Description of the task:
Reproduce the data exactly and drop any pictures it holds.

Collected material:

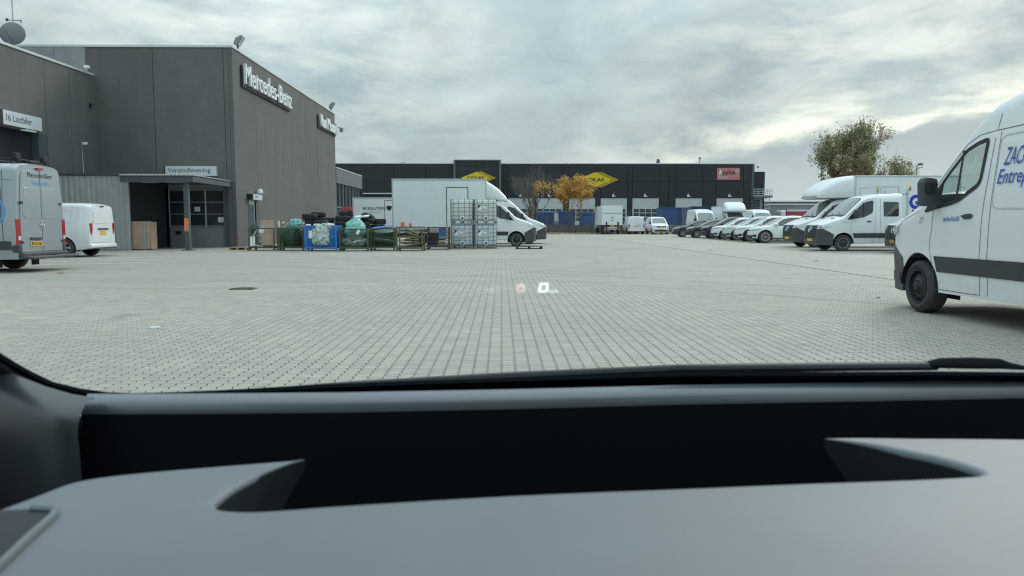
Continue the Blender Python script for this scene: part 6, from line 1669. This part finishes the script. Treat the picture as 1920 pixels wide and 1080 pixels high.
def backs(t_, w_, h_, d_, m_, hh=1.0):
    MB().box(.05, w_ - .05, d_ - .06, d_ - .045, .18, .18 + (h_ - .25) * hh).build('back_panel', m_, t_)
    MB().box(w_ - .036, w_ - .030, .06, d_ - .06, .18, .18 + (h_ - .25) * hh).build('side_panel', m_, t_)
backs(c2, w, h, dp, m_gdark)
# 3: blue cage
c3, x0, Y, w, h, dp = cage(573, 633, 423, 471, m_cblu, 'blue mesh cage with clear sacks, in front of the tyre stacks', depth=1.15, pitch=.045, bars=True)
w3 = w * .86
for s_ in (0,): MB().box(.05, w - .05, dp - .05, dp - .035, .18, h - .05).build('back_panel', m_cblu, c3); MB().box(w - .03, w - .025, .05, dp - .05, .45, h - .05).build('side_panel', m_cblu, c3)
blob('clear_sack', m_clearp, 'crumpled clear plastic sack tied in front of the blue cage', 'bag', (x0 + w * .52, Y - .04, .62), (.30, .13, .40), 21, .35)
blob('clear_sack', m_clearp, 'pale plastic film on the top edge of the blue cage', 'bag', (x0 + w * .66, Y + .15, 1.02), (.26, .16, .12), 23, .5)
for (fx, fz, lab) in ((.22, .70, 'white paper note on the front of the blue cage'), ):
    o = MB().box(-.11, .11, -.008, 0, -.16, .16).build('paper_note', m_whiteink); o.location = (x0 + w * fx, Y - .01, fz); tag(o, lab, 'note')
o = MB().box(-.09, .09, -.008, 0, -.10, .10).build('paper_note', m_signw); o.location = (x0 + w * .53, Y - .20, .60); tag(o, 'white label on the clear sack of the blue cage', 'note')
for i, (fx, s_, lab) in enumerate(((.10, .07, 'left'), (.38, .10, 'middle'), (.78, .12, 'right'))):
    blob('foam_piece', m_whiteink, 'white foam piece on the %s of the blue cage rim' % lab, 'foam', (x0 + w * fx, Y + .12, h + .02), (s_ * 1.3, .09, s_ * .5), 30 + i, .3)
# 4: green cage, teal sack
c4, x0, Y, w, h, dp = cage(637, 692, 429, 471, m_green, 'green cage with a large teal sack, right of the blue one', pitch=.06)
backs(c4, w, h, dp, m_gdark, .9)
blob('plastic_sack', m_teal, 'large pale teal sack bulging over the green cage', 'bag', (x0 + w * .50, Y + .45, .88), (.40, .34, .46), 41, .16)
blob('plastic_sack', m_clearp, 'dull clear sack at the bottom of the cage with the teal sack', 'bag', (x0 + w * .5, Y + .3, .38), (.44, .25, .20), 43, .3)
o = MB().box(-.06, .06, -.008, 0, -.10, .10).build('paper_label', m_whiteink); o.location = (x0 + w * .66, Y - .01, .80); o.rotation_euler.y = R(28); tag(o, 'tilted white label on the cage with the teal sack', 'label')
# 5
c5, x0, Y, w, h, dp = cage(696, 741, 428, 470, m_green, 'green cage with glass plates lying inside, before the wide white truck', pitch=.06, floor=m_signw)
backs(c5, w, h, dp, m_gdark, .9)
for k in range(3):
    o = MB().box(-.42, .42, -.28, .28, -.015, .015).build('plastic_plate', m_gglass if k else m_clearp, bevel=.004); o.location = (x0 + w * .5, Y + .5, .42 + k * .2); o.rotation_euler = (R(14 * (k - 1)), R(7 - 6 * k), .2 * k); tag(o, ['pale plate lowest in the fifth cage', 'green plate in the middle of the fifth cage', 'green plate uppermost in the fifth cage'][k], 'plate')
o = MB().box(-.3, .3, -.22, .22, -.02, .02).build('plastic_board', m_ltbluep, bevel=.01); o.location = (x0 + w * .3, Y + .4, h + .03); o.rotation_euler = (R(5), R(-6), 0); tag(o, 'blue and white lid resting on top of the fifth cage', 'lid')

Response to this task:
Continue the Blender Python script for this scene: part 6, from line 1669. This part finishes the script. Treat the picture as 1920 pixels wide and 1080 pixels high.
def backs(t_, w_, h_, d_, m_, hh=1.0):
    MB().box(.05, w_ - .05, d_ - .06, d_ - .045, .18, .18 + (h_ - .25) * hh).build('back_panel', m_, t_)
    MB().box(w_ - .036, w_ - .030, .06, d_ - .06, .18, .18 + (h_ - .25) * hh).build('side_panel', m_, t_)
backs(c2, w, h, dp, m_gdark)
# 3: blue cage
c3, x0, Y, w, h, dp = cage(573, 633, 423, 471, m_cblu, 'blue mesh cage with clear sacks, in front of the tyre stacks', depth=1.15, pitch=.045, bars=True)
w3 = w * .86
for s_ in (0,): MB().box(.05, w - .05, dp - .05, dp - .035, .18, h - .05).build('back_panel', m_cblu, c3); MB().box(w - .03, w - .025, .05, dp - .05, .45, h - .05).build('side_panel', m_cblu, c3)
blob('clear_sack', m_clearp, 'crumpled clear plastic sack tied in front of the blue cage', 'bag', (x0 + w * .52, Y - .04, .62), (.30, .13, .40), 21, .35)
blob('clear_sack', m_clearp, 'pale plastic film on the top edge of the blue cage', 'bag', (x0 + w * .66, Y + .15, 1.02), (.26, .16, .12), 23, .5)
for (fx, fz, lab) in ((.22, .70, 'white paper note on the front of the blue cage'), ):
    o = MB().box(-.11, .11, -.008, 0, -.16, .16).build('paper_note', m_whiteink); o.location = (x0 + w * fx, Y - .01, fz); tag(o, lab, 'note')
o = MB().box(-.09, .09, -.008, 0, -.10, .10).build('paper_note', m_signw); o.location = (x0 + w * .53, Y - .20, .60); tag(o, 'white label on the clear sack of the blue cage', 'note')
for i, (fx, s_, lab) in enumerate(((.10, .07, 'left'), (.38, .10, 'middle'), (.78, .12, 'right'))):
    blob('foam_piece', m_whiteink, 'white foam piece on the %s of the blue cage rim' % lab, 'foam', (x0 + w * fx, Y + .12, h + .02), (s_ * 1.3, .09, s_ * .5), 30 + i, .3)
# 4: green cage, teal sack
c4, x0, Y, w, h, dp = cage(637, 692, 429, 471, m_green, 'green cage with a large teal sack, right of the blue one', pitch=.06)
backs(c4, w, h, dp, m_gdark, .9)
blob('plastic_sack', m_teal, 'large pale teal sack bulging over the green cage', 'bag', (x0 + w * .50, Y + .45, .88), (.40, .34, .46), 41, .16)
blob('plastic_sack', m_clearp, 'dull clear sack at the bottom of the cage with the teal sack', 'bag', (x0 + w * .5, Y + .3, .38), (.44, .25, .20), 43, .3)
o = MB().box(-.06, .06, -.008, 0, -.10, .10).build('paper_label', m_whiteink); o.location = (x0 + w * .66, Y - .01, .80); o.rotation_euler.y = R(28); tag(o, 'tilted white label on the cage with the teal sack', 'label')
# 5
c5, x0, Y, w, h, dp = cage(696, 741, 428, 470, m_green, 'green cage with glass plates lying inside, before the wide white truck', pitch=.06, floor=m_signw)
backs(c5, w, h, dp, m_gdark, .9)
for k in range(3):
    o = MB().box(-.42, .42, -.28, .28, -.015, .015).build('plastic_plate', m_gglass if k else m_clearp, bevel=.004); o.location = (x0 + w * .5, Y + .5, .42 + k * .2); o.rotation_euler = (R(14 * (k - 1)), R(7 - 6 * k), .2 * k); tag(o, ['pale plate lowest in the fifth cage', 'green plate in the middle of the fifth cage', 'green plate uppermost in the fifth cage'][k], 'plate')
o = MB().box(-.3, .3, -.22, .22, -.02, .02).build('plastic_board', m_ltbluep, bevel=.01); o.location = (x0 + w * .3, Y + .4, h + .03); o.rotation_euler = (R(5), R(-6), 0); tag(o, 'blue and white lid resting on top of the fifth cage', 'lid')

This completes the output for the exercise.